Sábado, 13 de abril de 2019
Afirmar
que el poder se compone de una trama de familias e intereses en lo
económico, mediático y político es algo así como descubrir que el
Mediterráneo está lleno de agua salada. Es más difícil, y necesario,
entender, explicar e intentar revertir o cambiar por qué una clase media
que aún se siente clase media, a pesar de que sospecha de que sus hijos
no van a poder disfrutar de una pensión suficiente, que quizás no van a
poder tener nietos porque no podrán tener acceso a un
trabajo estable y una vivienda, sigue votando las políticas que la han
llevado a este estado (que ellos aún no notan demasiado, salvo cuando
van a la seguridad social); por qué lo que fueron clases trabajadoras,
ahora jubiladas o en paro de larga duración, o recompuestas en trabajos
de falsos autónomos, han dejado simplemente de votar porque ni siquiera
entienden que eso vaya con ellas; por qué la España vacía vota las
estrategias que acabarán de convertir la meseta en una reserva de caza
para ricos; por qué la parte más dañada de la juventud expulsada del
sistema educativo a causa de su conversión en negocio se está yendo
también a la indiferencia cuando no el odio a la política.

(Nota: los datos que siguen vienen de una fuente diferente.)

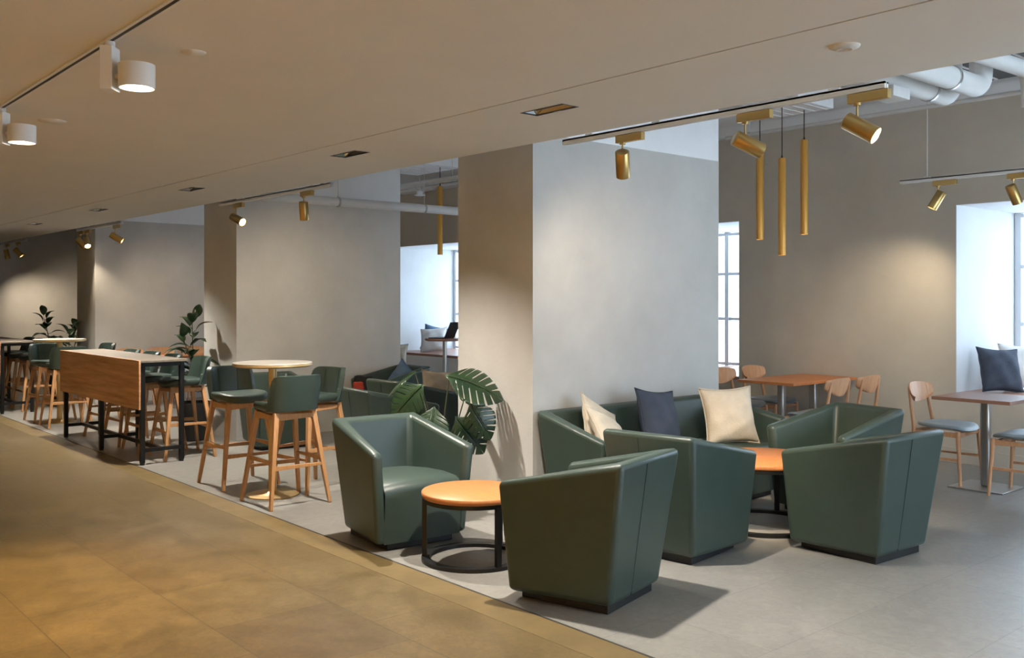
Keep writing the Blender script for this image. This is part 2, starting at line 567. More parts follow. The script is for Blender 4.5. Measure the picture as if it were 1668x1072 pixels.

Explicar eso
es difícil porque implica no sólo hablar de la trama sino también de la
ignorancia sistémica de la izquierda de lo que no se ve o molesta ver,
de la incapacidad de entender que los eslóganes baratos no tienen
recorrido más allá de los fieles, reconocer que la burocracia produce
sordera a los ruidos de la calle, que la adicción al selfie mediático
genera miopía. En fin, la izquierda y su electorado está en una
situación similar a la de una parte de la pareja que ha sido descubierta
en infidelidad manifiesta y quiere salvar la situación mediante huidas
hacia adelante, algo así como "todo lo hice por el poliamor".